STORED DATA:
>> START
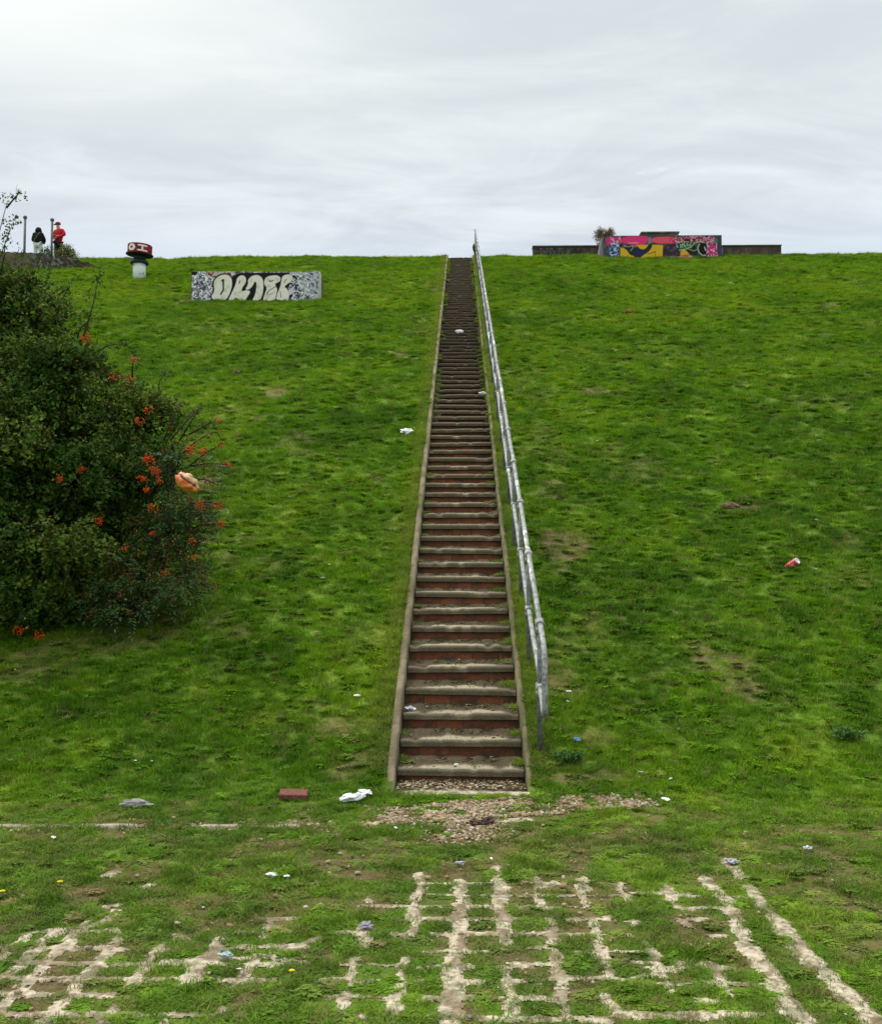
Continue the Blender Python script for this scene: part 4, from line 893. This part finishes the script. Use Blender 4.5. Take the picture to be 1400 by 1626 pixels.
LEAF_C = mat('reddish brown leaves', col=(.10, .06, .022), rough=.6, var=.3, scale=2, islands=.7, hue2=(.20, .06, .02), trans=.2, spec=.08)
LEAF_Y = mat('yellow green leaves', col=(.12, .145, .03), rough=.6, var=.3, scale=2, islands=.6, hue2=(.22, .20, .05), trans=.2, spec=.08)
BARK = mat('dark bark', col=(.035, .028, .02), var=.3, scale=20)
BERRY = mat('orange red berries', col=(.52, .035, .006), rough=.55, var=.2, islands=.6, hue2=(.60, .12, .008), spec=.15)
def spray(T, D, n, length, jitter, Lf, wr, droop=.2, sp=None):
    """leaves along a short twig leaving each tip"""
    m_ = len(T); t = rng.uniform(0, 1, (m_, n)); dirs = D+rng.normal(0, .5, D.shape)+np.array([0, 0, .25]); dirs /= np.linalg.norm(dirs, axis=1)[:, None]
    tw = dirs[:, None, :]*(t*length)[..., None]; tw[..., 2] -= droop*length*t**2
    C = T[:, None, :]+tw+rng.normal(0, jitter, (m_, n, 3)); U = dirs[:, None, :]*.7+rng.normal(0, .6, (m_, n, 3)); U /= np.linalg.norm(U, axis=2)[..., None]
    C = C.reshape(-1, 3); U = U.reshape(-1, 3); Ln = rng.uniform(.7, 1.25, len(C))*Lf
    return C, U, Ln*wr, Ln
def branches(base, lobes, T, K, parent, name='branches', every=9, r0=.045):
    mb = MB(); base = Vector(base)
    for k, (c, r) in enumerate(lobes):
        c = Vector(c); mid = base.lerp(c, .5)+Vector((random.uniform(-.15, .15), random.uniform(-.15, .15), .1))
        pts = [base+Vector((random.uniform(-.12, .12), random.uniform(-.12, .12), -.1)), base.lerp(mid, .5)+Vector((random.uniform(-.08, .08), 0, .02)), mid, c]
        mb.tube(pts, [r0, r0*.8, r0*.6, r0*.3], 6)
        tk = T[K == k][::every]
        for t in tk:
            t = Vector(t); m2 = c.lerp(t, .5)+Vector((random.uniform(-.06, .06), random.uniform(-.06, .06), random.uniform(-.06, .06)))
            mb.tube([c, m2, t], [r0*.22, r0*.14, .0025], 4, False)
    return mb.build(name, BARK, parent, True)
def pinnate(tips, dirs, mt, parent, name='foliage', rl=.17, lf=.05, pairs=6):
    C = []; U = []; Ln = []
    for T, D in zip(tips, dirs):
        T = Vector(T); D = (Vector(D)+Vector((random.gauss(0, .4), random.gauss(0, .4), random.gauss(0, .3)))).normalized()
        sd = D.cross(Vector((0, 0, 1))).normalized() if abs(D.z) < .95 else Vector((1, 0, 0))
        for i in range(pairs+1):
            t = (i+.5)/pairs; p = T+D*rl*t+Vector((0, 0, -rl*.35*t*t)); dd = (D+Vector((0, 0, -.6*t))).normalized()
            if i == pairs: C.append(p); U.append(dd); Ln.append(lf); continue
            for sg in (-1, 1):
                u = (sd*sg+dd*.55+Vector((0, 0, random.uniform(-.25, .1)))).normalized(); C.append(p+u*lf*.5); U.append(u); Ln.append(lf*(1-.35*t))
    C = np.array(C); U = np.array(U); Ln = np.array(Ln); return leaf_mesh(name, C, U, Ln*.36, Ln, mt, parent)
def berry_cluster(c, r, n, parent):
    c = np.array(c); d = rand_unit(n)*rng.uniform(.2, 1, (n, 1))**.5; C = c+d*np.array([r*1.25, r, r*.8])+np.array([0, 0, 1])*rng.normal(0, .012, (n, 1)); V, Fc, _ = pebbles(C, rng.uniform(.0055, .0085, n), np.zeros((n, 3)), 1, .04)
    return link('berry_cluster', mesh_np('berry_cluster', V, Fc, True), BERRY, parent)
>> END
PROBLEM DESCRIPTION: Restate the listing above word for word, and skip the pictures.

REPLY TO THE TASK:
Continue the Blender Python script for this scene: part 4, from line 893. This part finishes the script. Use Blender 4.5. Take the picture to be 1400 by 1626 pixels.
LEAF_C = mat('reddish brown leaves', col=(.10, .06, .022), rough=.6, var=.3, scale=2, islands=.7, hue2=(.20, .06, .02), trans=.2, spec=.08)
LEAF_Y = mat('yellow green leaves', col=(.12, .145, .03), rough=.6, var=.3, scale=2, islands=.6, hue2=(.22, .20, .05), trans=.2, spec=.08)
BARK = mat('dark bark', col=(.035, .028, .02), var=.3, scale=20)
BERRY = mat('orange red berries', col=(.52, .035, .006), rough=.55, var=.2, islands=.6, hue2=(.60, .12, .008), spec=.15)
def spray(T, D, n, length, jitter, Lf, wr, droop=.2, sp=None):
    """leaves along a short twig leaving each tip"""
    m_ = len(T); t = rng.uniform(0, 1, (m_, n)); dirs = D+rng.normal(0, .5, D.shape)+np.array([0, 0, .25]); dirs /= np.linalg.norm(dirs, axis=1)[:, None]
    tw = dirs[:, None, :]*(t*length)[..., None]; tw[..., 2] -= droop*length*t**2
    C = T[:, None, :]+tw+rng.normal(0, jitter, (m_, n, 3)); U = dirs[:, None, :]*.7+rng.normal(0, .6, (m_, n, 3)); U /= np.linalg.norm(U, axis=2)[..., None]
    C = C.reshape(-1, 3); U = U.reshape(-1, 3); Ln = rng.uniform(.7, 1.25, len(C))*Lf
    return C, U, Ln*wr, Ln
def branches(base, lobes, T, K, parent, name='branches', every=9, r0=.045):
    mb = MB(); base = Vector(base)
    for k, (c, r) in enumerate(lobes):
        c = Vector(c); mid = base.lerp(c, .5)+Vector((random.uniform(-.15, .15), random.uniform(-.15, .15), .1))
        pts = [base+Vector((random.uniform(-.12, .12), random.uniform(-.12, .12), -.1)), base.lerp(mid, .5)+Vector((random.uniform(-.08, .08), 0, .02)), mid, c]
        mb.tube(pts, [r0, r0*.8, r0*.6, r0*.3], 6)
        tk = T[K == k][::every]
        for t in tk:
            t = Vector(t); m2 = c.lerp(t, .5)+Vector((random.uniform(-.06, .06), random.uniform(-.06, .06), random.uniform(-.06, .06)))
            mb.tube([c, m2, t], [r0*.22, r0*.14, .0025], 4, False)
    return mb.build(name, BARK, parent, True)
def pinnate(tips, dirs, mt, parent, name='foliage', rl=.17, lf=.05, pairs=6):
    C = []; U = []; Ln = []
    for T, D in zip(tips, dirs):
        T = Vector(T); D = (Vector(D)+Vector((random.gauss(0, .4), random.gauss(0, .4), random.gauss(0, .3)))).normalized()
        sd = D.cross(Vector((0, 0, 1))).normalized() if abs(D.z) < .95 else Vector((1, 0, 0))
        for i in range(pairs+1):
            t = (i+.5)/pairs; p = T+D*rl*t+Vector((0, 0, -rl*.35*t*t)); dd = (D+Vector((0, 0, -.6*t))).normalized()
            if i == pairs: C.append(p); U.append(dd); Ln.append(lf); continue
            for sg in (-1, 1):
                u = (sd*sg+dd*.55+Vector((0, 0, random.uniform(-.25, .1)))).normalized(); C.append(p+u*lf*.5); U.append(u); Ln.append(lf*(1-.35*t))
    C = np.array(C); U = np.array(U); Ln = np.array(Ln); return leaf_mesh(name, C, U, Ln*.36, Ln, mt, parent)
def berry_cluster(c, r, n, parent):
    c = np.array(c); d = rand_unit(n)*rng.uniform(.2, 1, (n, 1))**.5; C = c+d*np.array([r*1.25, r, r*.8])+np.array([0, 0, 1])*rng.normal(0, .012, (n, 1)); V, Fc, _ = pebbles(C, rng.uniform(.0055, .0085, n), np.zeros((n, 3)), 1, .04)
    return link('berry_cluster', mesh_np('berry_cluster', V, Fc, True), BERRY, parent)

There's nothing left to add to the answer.